Porém, alguém tinha de pagar a conta. Em Setembro, a SpaceX pediu ao Pentágono para assumir uma maior fatia dos custos de manter o sistema activo na Ucrânia. 

É muito razoável que uma empresa privada não seja chamada a financiar custos de guerra noutros países. O que não é claro é se o pedido de pagamento foi uma decisão de negócio normal ou se teve alguma relação com um inesperado tweet publicado por essa altura, em que Musk esboçou um plano de paz que implicava cedências da Ucrânia à Rússia, incluindo a anexação da Crimeia.

Em todo o caso, pouco tempo depois, Musk terá desistido da pretensão de cobrar aos EUA e a Internet da Starlink continuava funcional, mesmo que, segundo escreveu então, isso fizesse a SpaceX perder dinheiro. Já no mês passado, tornou-se público que a empresa e o Pentágono assinaram um acordo para que os EUA comprem terminais para a Ucrânia e paguem o acesso; os detalhes não são conhecidos.

Se chegou até aqui a pensar que talvez seja demasiado poder nas mãos de um empresário conhecido por ser errático e sujeito a pouco escrutínio, o que se segue deixá-lo-á com certezas: em Fevereiro, Musk decidiu colocar restrições ao que os militares ucranianos podiam fazer com a Starlink. A rede, por exemplo, não pode ser usada para drones de longo alcance. Também não está disponível perto da Crimeia, limitando assim a conectividade das forças armadas ucranianas nessa zona e afectando directamente a estratégia militar.

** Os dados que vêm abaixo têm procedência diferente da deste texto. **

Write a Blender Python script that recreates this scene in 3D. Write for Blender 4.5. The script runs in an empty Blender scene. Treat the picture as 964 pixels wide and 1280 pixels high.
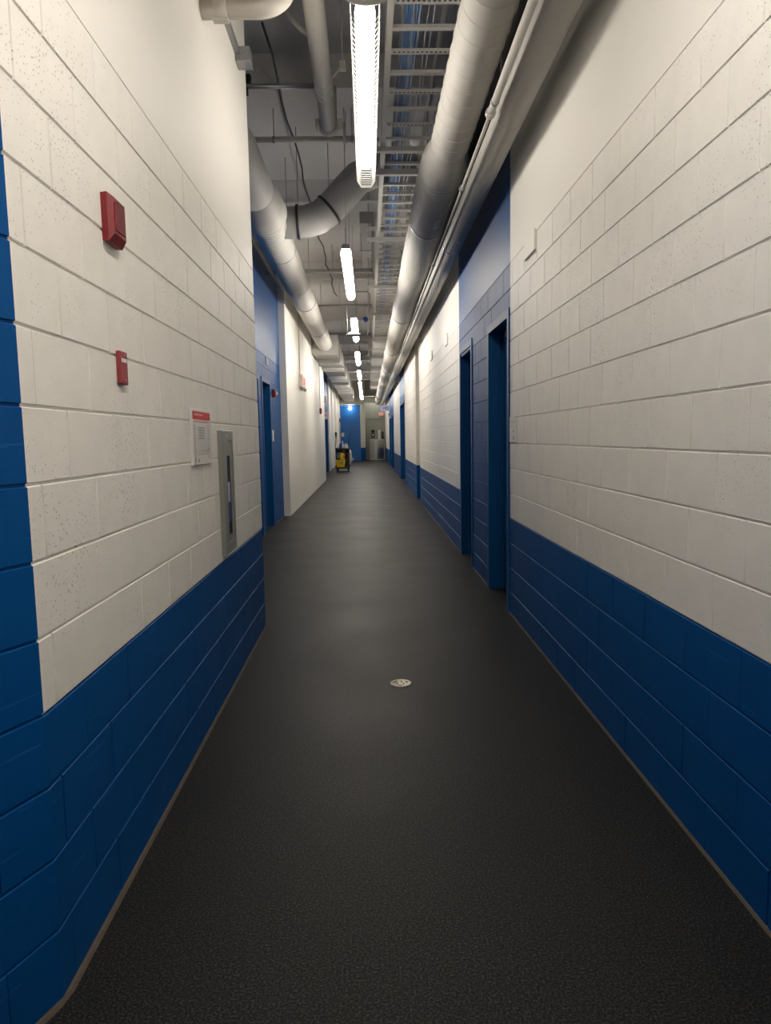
import bpy, math, random
from mathutils import Vector, Matrix
random.seed(7)
PI = math.pi
scene = bpy.context.scene
COL = scene.collection
EYE = 1.4

# ------------------------------------------------------------------ materials
def mat(name, color, rough=.5, metal=0.0, spec=.5, bump=None, emit=None, strength=0, vary=0.0, vscale=6, trans=0):
    m = bpy.data.materials.new(name); m.use_nodes = True
    nt = m.node_tree; b = nt.nodes['Principled BSDF']
    b.inputs['Base Color'].default_value = (*color, 1)
    b.inputs['Roughness'].default_value = rough
    b.inputs['Metallic'].default_value = metal
    b.inputs['Specular IOR Level'].default_value = spec
    if trans: b.inputs['Transmission Weight'].default_value = trans
    if emit:
        b.inputs['Emission Color'].default_value = (*emit, 1)
        b.inputs['Emission Strength'].default_value = strength
    tc = nt.nodes.new('ShaderNodeTexCoord')
    if vary:
        n = nt.nodes.new('ShaderNodeTexNoise'); n.inputs['Scale'].default_value = vscale
        n.inputs['Detail'].default_value = 6
        nt.links.new(tc.outputs['Object'], n.inputs['Vector'])
        mx = nt.nodes.new('ShaderNodeMix'); mx.data_type = 'RGBA'
        mx.inputs['A'].default_value = (*[c*(1-vary) for c in color], 1)
        mx.inputs['B'].default_value = (*[min(1, c*(1+vary)) for c in color], 1)
        nt.links.new(n.outputs['Fac'], mx.inputs['Factor'])
        nt.links.new(mx.outputs['Result'], b.inputs['Base Color'])
    if bump:
        sc, st, dist = bump
        n = nt.nodes.new('ShaderNodeTexNoise'); n.inputs['Scale'].default_value = sc
        n.inputs['Detail'].default_value = 5
        nt.links.new(tc.outputs['Object'], n.inputs['Vector'])
        bp = nt.nodes.new('ShaderNodeBump'); bp.inputs['Strength'].default_value = st
        bp.inputs['Distance'].default_value = dist
        nt.links.new(n.outputs['Fac'], bp.inputs['Height'])
        nt.links.new(bp.outputs['Normal'], b.inputs['Normal'])
    return m

def block_paint(name, color, rough, pores, scratches=0.0):
    """painted concrete block: fine grain, small open pores, faint scuffs"""
    m = mat(name, color, rough, spec=.4)
    nt = m.node_tree; b = nt.nodes['Principled BSDF']; b.inputs['Specular IOR Level'].default_value = .11 if color[0] < .1 else .3
    tc = nt.nodes.new('ShaderNodeTexCoord')
    vor = nt.nodes.new('ShaderNodeTexVoronoi'); vor.inputs['Scale'].default_value = 75
    nz = nt.nodes.new('ShaderNodeTexNoise'); nz.inputs['Scale'].default_value = 2.2; nz.inputs['Detail'].default_value = 6; nz.inputs['Roughness'].default_value = .7
    grain = nt.nodes.new('ShaderNodeTexNoise'); grain.inputs['Scale'].default_value = 120; grain.inputs['Detail'].default_value = 3
    big = nt.nodes.new('ShaderNodeTexNoise'); big.inputs['Scale'].default_value = 9
    for n in (vor, nz, grain, big): nt.links.new(tc.outputs['Object'], n.inputs['Vector'])
    thr = nt.nodes.new('ShaderNodeMapRange')      # pore radius follows patchy noise
    thr.inputs['From Min'].default_value = .34; thr.inputs['From Max'].default_value = .8
    thr.inputs['To Min'].default_value = 0.0; thr.inputs['To Max'].default_value = pores
    nt.links.new(nz.outputs['Fac'], thr.inputs['Value'])
    lt = nt.nodes.new('ShaderNodeMath'); lt.operation = 'LESS_THAN'
    nt.links.new(vor.outputs['Distance'], lt.inputs[0]); nt.links.new(thr.outputs['Result'], lt.inputs[1])
    col = nt.nodes.new('ShaderNodeMix'); col.data_type = 'RGBA'
    col.inputs['A'].default_value = (*color, 1)
    col.inputs['B'].default_value = (*[c*(.52 if color[0] > .1 else .8) for c in color], 1)
    nt.links.new(lt.outputs['Value'], col.inputs['Factor'])
    mod = nt.nodes.new('ShaderNodeMix'); mod.data_type = 'RGBA'; mod.blend_type = 'MULTIPLY'
    mod.inputs['Factor'].default_value = 1
    rng = nt.nodes.new('ShaderNodeMapRange'); rng.inputs['To Min'].default_value = .93; rng.inputs['To Max'].default_value = 1.05
    nt.links.new(big.outputs['Fac'], rng.inputs['Value'])
    nt.links.new(col.outputs['Result'], mod.inputs['A']); nt.links.new(rng.outputs['Result'], mod.inputs['B'])
    last = mod.outputs['Result']
    if scratches:
        mp = nt.nodes.new('ShaderNodeMapping'); mp.inputs['Scale'].default_value = (1, 2.2, 46)
        mp.inputs['Rotation'].default_value = (.06, 0, 0)
        s = nt.nodes.new('ShaderNodeTexNoise'); s.inputs['Scale'].default_value = 1.6; s.inputs['Detail'].default_value = 2
        nt.links.new(tc.outputs['Object'], mp.inputs['Vector']); nt.links.new(mp.outputs['Vector'], s.inputs['Vector'])
        gt = nt.nodes.new('ShaderNodeMath'); gt.operation = 'GREATER_THAN'; gt.inputs[1].default_value = .70
        nt.links.new(s.outputs['Fac'], gt.inputs[0])
        sm = nt.nodes.new('ShaderNodeMix'); sm.data_type = 'RGBA'
        sm.inputs['B'].default_value = (*[min(1, c*1.8+.03) for c in color], 1)
        ml = nt.nodes.new('ShaderNodeMath'); ml.operation = 'MULTIPLY'; ml.inputs[1].default_value = scratches
        nt.links.new(gt.outputs['Value'], ml.inputs[0]); nt.links.new(ml.outputs['Value'], sm.inputs['Factor'])
        nt.links.new(last, sm.inputs['A']); last = sm.outputs['Result']
    nt.links.new(last, b.inputs['Base Color'])
    add = nt.nodes.new('ShaderNodeMath'); add.operation = 'MULTIPLY_ADD'
    add.inputs[1].default_value = -1.2
    nt.links.new(lt.outputs['Value'], add.inputs[0]); nt.links.new(grain.outputs['Fac'], add.inputs[2])
    bp = nt.nodes.new('ShaderNodeBump'); bp.inputs['Strength'].default_value = .35; bp.inputs['Distance'].default_value = .0018
    nt.links.new(add.outputs['Value'], bp.inputs['Height']); nt.links.new(bp.outputs['Normal'], b.inputs['Normal'])
    return m

def floor_mat():
    m = mat('dark_resin_floor', (.03, .031, .032), .5, spec=.17)
    nt = m.node_tree; b = nt.nodes['Principled BSDF']
    tc = nt.nodes.new('ShaderNodeTexCoord')
    g = nt.nodes.new('ShaderNodeTexNoise'); g.inputs['Scale'].default_value = 150; g.inputs['Detail'].default_value = 6; g.inputs['Roughness'].default_value = .75
    p = nt.nodes.new('ShaderNodeTexNoise'); p.inputs['Scale'].default_value = 1.6; p.inputs['Detail'].default_value = 4
    for n in (g, p): nt.links.new(tc.outputs['Object'], n.inputs['Vector'])
    cr = nt.nodes.new('ShaderNodeValToRGB')
    e = cr.color_ramp.elements
    e[0].position = .41; e[0].color = (.0005, .0006, .0007, 1)
    e[1].position = .65; e[1].color = (.072, .071, .069, 1)
    e2 = e.new(.5); e2.color = (.0085, .0086, .0086, 1)
    nt.links.new(g.outputs['Fac'], cr.inputs['Fac'])
    mx = nt.nodes.new('ShaderNodeMix'); mx.data_type = 'RGBA'; mx.blend_type = 'MULTIPLY'; mx.inputs['Factor'].default_value = 1
    r = nt.nodes.new('ShaderNodeMapRange'); r.inputs['To Min'].default_value = .7; r.inputs['To Max'].default_value = 1.3
    nt.links.new(p.outputs['Fac'], r.inputs['Value'])
    nt.links.new(cr.outputs['Color'], mx.inputs['A']); nt.links.new(r.outputs['Result'], mx.inputs['B'])
    nt.links.new(mx.outputs['Result'], b.inputs['Base Color'])
    rr = nt.nodes.new('ShaderNodeMapRange'); rr.inputs['To Min'].default_value = .40; rr.inputs['To Max'].default_value = .56
    nt.links.new(p.outputs['Fac'], rr.inputs['Value']); nt.links.new(rr.outputs['Result'], b.inputs['Roughness'])
    bp = nt.nodes.new('ShaderNodeBump'); bp.inputs['Strength'].default_value = .3; bp.inputs['Distance'].default_value = .002
    nt.links.new(g.outputs['Fac'], bp.inputs['Height']); nt.links.new(bp.outputs['Normal'], b.inputs['Normal'])
    return m

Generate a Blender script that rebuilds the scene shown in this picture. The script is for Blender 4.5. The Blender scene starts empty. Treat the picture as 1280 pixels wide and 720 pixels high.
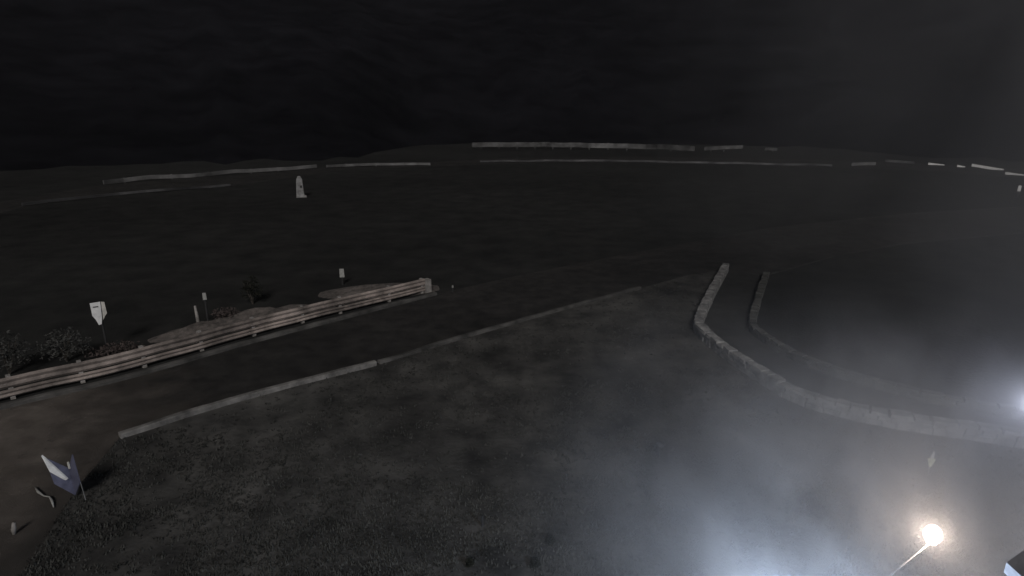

E este é um dos elementos "mais século XXI" desta guerra. Não é o uso de pequenos drones comerciais ou de sofisticados drones militares; nem a propaganda nas redes sociais ou os vídeos que permitem seguir ofensivas em tempo quase real; e muito menos os ciberataques, que existem, mas, aparentemente, não têm tido o peso que inicialmente se julgou que teriam. Neste conflito na Europa, um magnata da tecnologia, que fez fortuna no tempo das dot-com, tem poder suficiente para condicionar a actuação de exércitos no campo de batalha.